World

Iraqi Unrest Flares Up Again

Iraqi demonstrators attend an anti-government protest in Baghdad, Iraq, October 2019. (Thaier Al-Sudani/ Reuters)
Syria is bad news for America, Iraq is worse

More than 200 people have been killed in protests in Iraq during October, many of them targeted by paramilitary forces linked to Iran. The protesters, who are mostly from Shiite areas of Iraq, have also sacked the offices of pro-Iranian political parties, challenging more than a decade in which Tehran has sought to increase its influence in Baghdad. While the U.S. is rightly focused on the successful raid on ISIS leader Abu Bakr al-Baghdadi and the crisis in Syria, the blood flowing across the border in Iraq may have wider implications for the Middle East and for the U.S. because there are thousands of American forces and other personnel in Iraq.

Iraq was supposed to be on the right track after ISIS was largely defeated in the country in 2017. But corruption, stagnation, and continuing ISIS attacks, as well as disputes between the country’s Sunni, Shiite, and Kurdish communities, has placed Iraq astride the fault line of Iran’s aggressive policies in the region. Spontaneous protests that erupted in the first days of October targeted ruling political parties, most of which tend to be pro-Iranian. This includes the Fatah Alliance, run by Hadi al-Amiri, who worked alongside Iran’s Islamic Revolutionary Guard Corps in the 1980s and then ran the Badr Organization. It also includes parties linked to former prime minister Nouri al-Maliki and the offices of Shiite paramilitaries known as the Popular Mobilization Units. These groups, some of which emerged initially as armed gangs fighting the U.S. in the early 2000s, have sponged up state assets after they were incorporated as an official security force in 2018. Protesters say they are tired of low wages and a government that appears more interested in Tehran’s policies than in infrastructure in places such as Iraq’s southern city of Basra.

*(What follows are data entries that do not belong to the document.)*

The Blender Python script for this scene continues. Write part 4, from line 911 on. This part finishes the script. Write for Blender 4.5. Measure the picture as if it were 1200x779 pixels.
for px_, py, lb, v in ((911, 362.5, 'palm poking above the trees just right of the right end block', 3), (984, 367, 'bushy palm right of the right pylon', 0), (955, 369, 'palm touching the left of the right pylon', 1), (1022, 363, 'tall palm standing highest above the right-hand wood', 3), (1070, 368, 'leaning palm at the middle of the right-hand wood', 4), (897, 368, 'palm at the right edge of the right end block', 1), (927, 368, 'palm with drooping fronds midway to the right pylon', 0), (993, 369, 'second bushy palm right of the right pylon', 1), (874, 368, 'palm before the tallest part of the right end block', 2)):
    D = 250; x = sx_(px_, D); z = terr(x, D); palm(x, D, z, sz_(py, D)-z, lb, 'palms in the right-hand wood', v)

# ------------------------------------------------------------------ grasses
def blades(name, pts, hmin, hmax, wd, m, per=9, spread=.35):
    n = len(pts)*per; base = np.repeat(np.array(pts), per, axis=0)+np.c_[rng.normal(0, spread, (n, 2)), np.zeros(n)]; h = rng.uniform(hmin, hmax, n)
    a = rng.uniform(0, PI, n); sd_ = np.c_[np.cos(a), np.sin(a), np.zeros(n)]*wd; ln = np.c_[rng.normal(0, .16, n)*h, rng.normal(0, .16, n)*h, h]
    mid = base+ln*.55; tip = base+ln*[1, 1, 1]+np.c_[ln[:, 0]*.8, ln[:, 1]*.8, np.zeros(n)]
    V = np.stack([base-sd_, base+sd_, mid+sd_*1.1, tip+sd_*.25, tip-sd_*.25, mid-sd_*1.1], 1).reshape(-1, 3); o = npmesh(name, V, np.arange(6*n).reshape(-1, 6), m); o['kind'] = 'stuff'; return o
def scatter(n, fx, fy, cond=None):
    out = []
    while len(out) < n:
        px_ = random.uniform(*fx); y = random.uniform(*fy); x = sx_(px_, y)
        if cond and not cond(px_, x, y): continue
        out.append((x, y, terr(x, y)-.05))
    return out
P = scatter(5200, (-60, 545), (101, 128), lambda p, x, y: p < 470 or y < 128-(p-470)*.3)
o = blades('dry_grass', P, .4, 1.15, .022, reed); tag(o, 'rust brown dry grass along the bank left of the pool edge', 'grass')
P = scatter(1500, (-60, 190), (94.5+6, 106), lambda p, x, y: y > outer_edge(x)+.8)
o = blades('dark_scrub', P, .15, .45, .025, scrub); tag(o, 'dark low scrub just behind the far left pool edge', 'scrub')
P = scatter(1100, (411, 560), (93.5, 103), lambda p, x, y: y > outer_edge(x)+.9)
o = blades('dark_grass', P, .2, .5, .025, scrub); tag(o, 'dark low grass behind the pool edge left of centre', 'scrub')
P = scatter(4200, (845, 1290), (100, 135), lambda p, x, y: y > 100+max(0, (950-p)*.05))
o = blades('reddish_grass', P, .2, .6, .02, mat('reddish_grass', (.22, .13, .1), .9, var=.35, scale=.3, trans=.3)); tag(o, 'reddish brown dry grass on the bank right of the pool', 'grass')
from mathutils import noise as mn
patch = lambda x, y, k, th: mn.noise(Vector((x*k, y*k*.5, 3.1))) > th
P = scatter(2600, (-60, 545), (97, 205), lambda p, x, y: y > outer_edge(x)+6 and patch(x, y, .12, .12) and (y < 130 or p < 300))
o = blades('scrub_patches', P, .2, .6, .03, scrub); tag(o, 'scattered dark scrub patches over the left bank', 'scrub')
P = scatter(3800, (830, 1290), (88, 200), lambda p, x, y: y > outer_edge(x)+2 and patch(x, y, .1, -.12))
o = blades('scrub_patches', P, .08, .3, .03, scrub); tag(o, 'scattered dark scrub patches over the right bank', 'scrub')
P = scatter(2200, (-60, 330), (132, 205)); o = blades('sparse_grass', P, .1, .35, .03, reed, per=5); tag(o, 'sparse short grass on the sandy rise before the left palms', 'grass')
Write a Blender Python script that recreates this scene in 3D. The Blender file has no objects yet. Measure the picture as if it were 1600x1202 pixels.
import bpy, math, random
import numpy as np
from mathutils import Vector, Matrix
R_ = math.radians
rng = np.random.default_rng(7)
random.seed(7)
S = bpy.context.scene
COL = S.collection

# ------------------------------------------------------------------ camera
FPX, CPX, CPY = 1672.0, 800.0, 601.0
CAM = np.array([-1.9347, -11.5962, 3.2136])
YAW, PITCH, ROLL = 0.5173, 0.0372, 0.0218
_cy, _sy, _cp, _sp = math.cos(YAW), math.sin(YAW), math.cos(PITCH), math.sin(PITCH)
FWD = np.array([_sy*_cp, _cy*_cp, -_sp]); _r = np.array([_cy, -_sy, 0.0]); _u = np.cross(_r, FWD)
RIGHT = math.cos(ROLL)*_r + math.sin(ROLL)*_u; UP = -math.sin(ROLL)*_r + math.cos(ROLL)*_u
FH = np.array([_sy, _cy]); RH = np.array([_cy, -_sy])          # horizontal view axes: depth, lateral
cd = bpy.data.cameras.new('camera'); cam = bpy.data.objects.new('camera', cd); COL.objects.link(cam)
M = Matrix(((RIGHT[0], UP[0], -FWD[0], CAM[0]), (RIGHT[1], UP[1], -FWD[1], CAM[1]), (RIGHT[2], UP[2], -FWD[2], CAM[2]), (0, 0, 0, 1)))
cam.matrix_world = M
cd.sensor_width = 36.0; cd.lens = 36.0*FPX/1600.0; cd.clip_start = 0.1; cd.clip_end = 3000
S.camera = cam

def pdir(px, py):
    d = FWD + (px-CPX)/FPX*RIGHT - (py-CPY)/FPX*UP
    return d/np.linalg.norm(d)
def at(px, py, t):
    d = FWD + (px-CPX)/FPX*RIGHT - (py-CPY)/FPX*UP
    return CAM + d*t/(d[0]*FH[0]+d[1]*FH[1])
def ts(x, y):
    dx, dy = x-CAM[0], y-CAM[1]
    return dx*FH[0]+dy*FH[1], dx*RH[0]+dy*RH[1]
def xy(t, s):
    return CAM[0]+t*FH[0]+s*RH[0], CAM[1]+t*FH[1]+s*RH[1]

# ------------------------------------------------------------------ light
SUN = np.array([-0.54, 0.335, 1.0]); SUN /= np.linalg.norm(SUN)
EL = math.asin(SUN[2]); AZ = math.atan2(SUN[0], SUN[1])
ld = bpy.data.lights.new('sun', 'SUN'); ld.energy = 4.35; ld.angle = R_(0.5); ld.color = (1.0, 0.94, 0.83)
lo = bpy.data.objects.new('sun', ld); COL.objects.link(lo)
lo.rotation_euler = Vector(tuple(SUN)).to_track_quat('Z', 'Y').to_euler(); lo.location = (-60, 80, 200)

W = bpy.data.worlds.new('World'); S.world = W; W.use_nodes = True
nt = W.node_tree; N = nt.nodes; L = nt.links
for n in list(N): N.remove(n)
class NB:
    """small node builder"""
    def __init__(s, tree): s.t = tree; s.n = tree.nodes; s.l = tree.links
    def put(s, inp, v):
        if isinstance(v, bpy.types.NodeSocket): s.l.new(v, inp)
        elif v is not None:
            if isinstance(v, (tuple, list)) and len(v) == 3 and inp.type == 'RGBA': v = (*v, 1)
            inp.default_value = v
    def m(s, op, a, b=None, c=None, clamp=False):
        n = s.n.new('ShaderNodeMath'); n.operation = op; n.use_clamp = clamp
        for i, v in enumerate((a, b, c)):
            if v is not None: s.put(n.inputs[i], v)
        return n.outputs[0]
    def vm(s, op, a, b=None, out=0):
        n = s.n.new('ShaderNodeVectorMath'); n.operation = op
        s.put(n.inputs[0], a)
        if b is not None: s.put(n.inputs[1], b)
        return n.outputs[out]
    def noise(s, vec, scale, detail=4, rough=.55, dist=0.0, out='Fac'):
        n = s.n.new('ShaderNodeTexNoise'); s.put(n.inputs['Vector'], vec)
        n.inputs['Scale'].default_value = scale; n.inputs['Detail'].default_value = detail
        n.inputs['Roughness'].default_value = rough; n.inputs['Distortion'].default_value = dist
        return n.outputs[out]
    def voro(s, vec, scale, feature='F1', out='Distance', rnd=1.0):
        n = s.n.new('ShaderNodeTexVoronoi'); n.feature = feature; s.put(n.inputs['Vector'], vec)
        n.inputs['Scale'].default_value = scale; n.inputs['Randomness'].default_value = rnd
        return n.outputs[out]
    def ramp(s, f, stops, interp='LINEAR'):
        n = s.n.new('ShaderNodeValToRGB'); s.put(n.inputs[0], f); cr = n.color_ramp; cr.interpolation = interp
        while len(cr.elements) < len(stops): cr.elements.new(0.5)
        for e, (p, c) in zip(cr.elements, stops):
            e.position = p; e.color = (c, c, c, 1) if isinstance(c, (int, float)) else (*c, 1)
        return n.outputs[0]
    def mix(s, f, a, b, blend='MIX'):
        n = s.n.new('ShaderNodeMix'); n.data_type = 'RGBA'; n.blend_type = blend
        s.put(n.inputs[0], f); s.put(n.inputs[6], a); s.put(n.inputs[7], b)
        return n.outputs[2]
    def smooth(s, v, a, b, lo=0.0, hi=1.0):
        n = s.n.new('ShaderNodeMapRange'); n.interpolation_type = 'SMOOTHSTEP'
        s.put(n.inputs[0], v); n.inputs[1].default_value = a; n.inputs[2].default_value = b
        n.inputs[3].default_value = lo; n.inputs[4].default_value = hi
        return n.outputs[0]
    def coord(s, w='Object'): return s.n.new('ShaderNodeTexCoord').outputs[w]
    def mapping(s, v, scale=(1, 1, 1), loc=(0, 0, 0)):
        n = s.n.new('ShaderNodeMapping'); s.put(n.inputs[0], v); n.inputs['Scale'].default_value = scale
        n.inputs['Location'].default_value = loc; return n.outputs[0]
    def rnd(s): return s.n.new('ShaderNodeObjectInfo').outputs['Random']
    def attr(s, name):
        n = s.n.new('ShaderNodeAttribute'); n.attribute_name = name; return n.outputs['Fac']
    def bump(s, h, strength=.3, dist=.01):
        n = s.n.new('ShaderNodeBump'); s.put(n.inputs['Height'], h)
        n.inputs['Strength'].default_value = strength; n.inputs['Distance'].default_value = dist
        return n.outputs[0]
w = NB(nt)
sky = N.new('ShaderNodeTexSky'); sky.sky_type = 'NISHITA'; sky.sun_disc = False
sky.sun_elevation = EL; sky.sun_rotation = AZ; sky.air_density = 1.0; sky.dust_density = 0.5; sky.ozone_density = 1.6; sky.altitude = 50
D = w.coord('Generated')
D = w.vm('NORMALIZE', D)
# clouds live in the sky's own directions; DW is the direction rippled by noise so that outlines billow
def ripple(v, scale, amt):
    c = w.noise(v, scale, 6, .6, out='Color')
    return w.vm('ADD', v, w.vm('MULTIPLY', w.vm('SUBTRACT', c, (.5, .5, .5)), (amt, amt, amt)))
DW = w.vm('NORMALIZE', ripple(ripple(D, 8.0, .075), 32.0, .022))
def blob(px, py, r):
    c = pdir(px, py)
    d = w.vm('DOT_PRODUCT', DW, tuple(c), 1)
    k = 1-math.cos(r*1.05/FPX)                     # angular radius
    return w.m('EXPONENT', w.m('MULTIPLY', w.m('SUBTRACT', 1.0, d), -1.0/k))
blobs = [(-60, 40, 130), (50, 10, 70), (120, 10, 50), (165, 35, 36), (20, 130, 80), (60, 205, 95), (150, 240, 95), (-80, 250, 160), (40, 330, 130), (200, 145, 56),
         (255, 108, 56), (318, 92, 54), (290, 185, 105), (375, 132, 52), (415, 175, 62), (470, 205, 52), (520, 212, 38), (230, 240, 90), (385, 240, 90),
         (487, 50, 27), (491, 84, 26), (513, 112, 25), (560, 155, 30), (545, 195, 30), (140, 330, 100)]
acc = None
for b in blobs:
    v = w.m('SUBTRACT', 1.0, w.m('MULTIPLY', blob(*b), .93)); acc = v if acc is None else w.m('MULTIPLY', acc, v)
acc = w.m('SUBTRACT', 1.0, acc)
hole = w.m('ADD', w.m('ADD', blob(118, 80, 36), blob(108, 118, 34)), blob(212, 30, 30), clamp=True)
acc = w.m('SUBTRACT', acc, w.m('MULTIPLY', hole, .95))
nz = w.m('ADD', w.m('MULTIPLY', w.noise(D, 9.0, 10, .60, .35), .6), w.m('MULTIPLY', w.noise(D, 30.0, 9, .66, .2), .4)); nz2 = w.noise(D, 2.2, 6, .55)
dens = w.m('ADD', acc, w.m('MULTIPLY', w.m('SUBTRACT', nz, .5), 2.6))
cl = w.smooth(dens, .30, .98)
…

It isn’t just the protesters’ imaginations that believe an Iranian hand is behind their suffering in Iraq. Although government officials, such as President Barham Salih, condemned the security forces’ attacks on protesters, and political and religious leaders such as Muqtada al-Sadr and Ayatollah Ali Sistani supported the right to protest, Iran sent IRGC general Qasem Soleimani to Baghdad to monitor the crisis. While snipers shot the protesters, balaclava-clad men raided TV stations that were critical of Iran. The body count tells the tale: Hundreds killed, thousands injured. When the protests began anew on October 25, initial restraint by the security forces quickly degenerated into mass killing again.

Now Iran’s media have moved into high gear, blaming the protests on the U.S. and Israel. Al-Amiri and another militia leader, Qais Khazali, first blamed the U.S. and Israel on October 26, and this narrative has grown as part of a way to delegitimize the demonstrations. Pro-Iranian media in Iraq calls the protests “sedition,” using the Arabic term “fitna” to describe the “strife.”

A dangerous tinderbox is emerging in Iraq that overshadows the U.S. role throughout the Middle East. When President Donald Trump first sought to move U.S. troops from Syria to Iraq in early October, Iraqi authorities told the Americans they were not welcome. Iraq says it wants only a small number of U.S.-led Coalition troops to train units in anti-ISIS operations. Iraqi authorities told the U.S. in February 2019, after Trump first sought to leave Syria, that the U.S. could not use Iraq to “watch” Iran, an idea the White House had floated. This is a big elephant in the room now in Iraq. While there are up to 4,750 U.S. military personnel and 312 diplomatic staff in Iraq, the U.S. has reduced its diplomatic footprint since May due to Iranian threats. In addition, a series of airstrikes against Iranian militias in Iraq, which Baghdad blamed on Israel, has been used to condemn the U.S. The brutality directed at the protesters, documented in videos online and in local media, shows that pro-Iranian parties and their militias will do anything to prevent a challenge to their rule. They will use both legal and extrajudicial means to do this, for instance banning the U.S.-supported Al-Hurra network.

The end result, if the protests fail, will be an Iraq even more hostile to the U.S. and potentially seeking to evict U.S. forces, something Iraqi political parties have been pushing for more than a year. Although the U.S. has allies in Iraq, in the autonomous Kurdistan region, the erratic policy in Syria has left Washington exposed in Iraq. It would be a disaster for the U.S. role in the Middle East to both withdraw from Syria and be forced out of Iraq. For Tehran this would be a major win, one that weakens the “maximum pressure” campaign the Trump administration has pushed. It would make a desire for a new Iran deal that is in America’s favor even less likely and greatly increase threats to Israel by opening up Iran’s ability to transfer weapons across Iraq and Syria to Hezbollah. Iraqis are comparing the recent massacre of the protesters to one of Saddam Hussein’s crimes, illustrating just how serious a turning point in Iraq’s history this could be.